Um levantamento da Fundação Getulio Vargas (FGV) mostra que as câmeras corporais contribuíram para um aumento de 102% no número de casos de violência doméstica em investigação, entre janeiro de 2019 e julho deste ano. O professor da instituição Rafael Alcadipani critica a postura do governo paulista e questiona qual seria a justificativa de priorizar um policiamento que atua em ocorrências de menor gravidade, como o de trânsito.
“Existem outras unidades da polícia onde essas câmeras corporais fazem mais sentidos do que no policiamento de trânsito. A pergunta que fica é se existe algum interesse em tentar diminuir a presença de câmeras onde interessa.”
Ele acredita que fazer a transferência de câmeras para o policiamento de trânsito pode ser uma estratégia para reduzir a transparência da polícia em situações que requerem a presença dos equipamentos, sem diminuir o número total dos dispositivos.
Um estudo do FBSP e da Unicef (Fundo das Nações Unidas para a Infância) observou a redução da letalidade policial após uso dos dispositivos. A quantidade de pessoas mortas por policiais militares em serviço – as Mortes Decorrentes de Intervenção Policial (MDIP) – foi a menor da história em 2022 com a ampliação do Programa Olho Vivo (agora estacionando pelo atual governo). O total caiu de 423 mortes em 2021 para 256 em 2022.

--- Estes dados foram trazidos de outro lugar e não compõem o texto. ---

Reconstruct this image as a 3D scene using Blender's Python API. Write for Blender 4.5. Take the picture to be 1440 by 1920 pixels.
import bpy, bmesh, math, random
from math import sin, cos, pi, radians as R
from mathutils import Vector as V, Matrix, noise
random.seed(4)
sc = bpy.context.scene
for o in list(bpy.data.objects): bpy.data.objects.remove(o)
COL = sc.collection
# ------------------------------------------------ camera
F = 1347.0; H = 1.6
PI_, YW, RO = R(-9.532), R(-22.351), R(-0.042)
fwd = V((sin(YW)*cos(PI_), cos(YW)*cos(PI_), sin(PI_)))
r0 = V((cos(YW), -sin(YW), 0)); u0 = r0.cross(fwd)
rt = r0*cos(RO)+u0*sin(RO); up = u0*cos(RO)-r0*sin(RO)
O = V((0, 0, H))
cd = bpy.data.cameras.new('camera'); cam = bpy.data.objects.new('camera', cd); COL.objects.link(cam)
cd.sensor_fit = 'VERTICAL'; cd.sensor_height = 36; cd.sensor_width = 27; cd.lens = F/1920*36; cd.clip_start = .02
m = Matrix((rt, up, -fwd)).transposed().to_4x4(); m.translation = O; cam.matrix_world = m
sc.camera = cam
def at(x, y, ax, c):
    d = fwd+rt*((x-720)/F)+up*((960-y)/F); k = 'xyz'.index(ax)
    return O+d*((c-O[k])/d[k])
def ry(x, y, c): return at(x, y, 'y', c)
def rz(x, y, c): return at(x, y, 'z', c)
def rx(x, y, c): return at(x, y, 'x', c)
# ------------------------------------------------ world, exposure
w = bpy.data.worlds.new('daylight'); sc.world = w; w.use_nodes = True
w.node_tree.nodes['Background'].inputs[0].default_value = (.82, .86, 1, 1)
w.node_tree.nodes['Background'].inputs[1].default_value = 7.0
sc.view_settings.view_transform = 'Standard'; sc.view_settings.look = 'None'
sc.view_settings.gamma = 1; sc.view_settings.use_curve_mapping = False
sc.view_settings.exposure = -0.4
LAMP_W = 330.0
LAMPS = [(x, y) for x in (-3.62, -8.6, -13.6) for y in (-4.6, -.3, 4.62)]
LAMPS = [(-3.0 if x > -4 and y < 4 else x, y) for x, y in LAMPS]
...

Os pesquisadores destacam que, embora a letalidade produzida por policiais militares passe a recuar a partir de 2018 entre crianças e adolescentes, a queda se acentua a partir de 2020, ano de implementação da tecnologia. As câmeras corporais estão presentes em metade dos batalhões no Estado. Entre eles, a Rondas Ostensivas Tobias Aguiar (Rota), um dos batalhões de elite da PM.
Além disso, nos batalhões que adotaram o uso das câmeras corporais houve uma redução de 76,2% na letalidade dos policiais militares em serviço entre 2019 e 2022, contra 33,3% nos demais. O número de adolescentes mortos em intervenções de policiais militares em serviço caiu 66,7%, passando de 102 vítimas em 2019 para 34 em 2022.
A polícia não informou em quais unidades estavam as câmeras encaminhadas aos agentes de trânsito, mas alega que “com uma medida de eficiência, a atual gestão colocou mais policiais com câmeras nas ruas sem afetar qualquer batalhão que já dispõe do sistema”.
A informação é, no mínimo, contraditória. Para justificar o não uso do equipamento por policias da Operação Escudo, Tarcísio alegou justamente que “a gente não tem câmeras para todas as unidades. Temos 10 mil câmeras para 90 mil policiais. Existem batalhões que têm câmera, e que não têm câmera.”
Durante a campanha eleitora de 2022 ele criticou o uso das câmeras corporais, alegando que o equipamento prejudica o trabalho da polícia, sem apresentar, porém, quaisquer dados que corroborassem a sua tese. A não ser a intenção de chaleirar o ex-presidente Jair Bolsonaro, à época, candidato à reeleição e ferrenho defensor do armamentismo.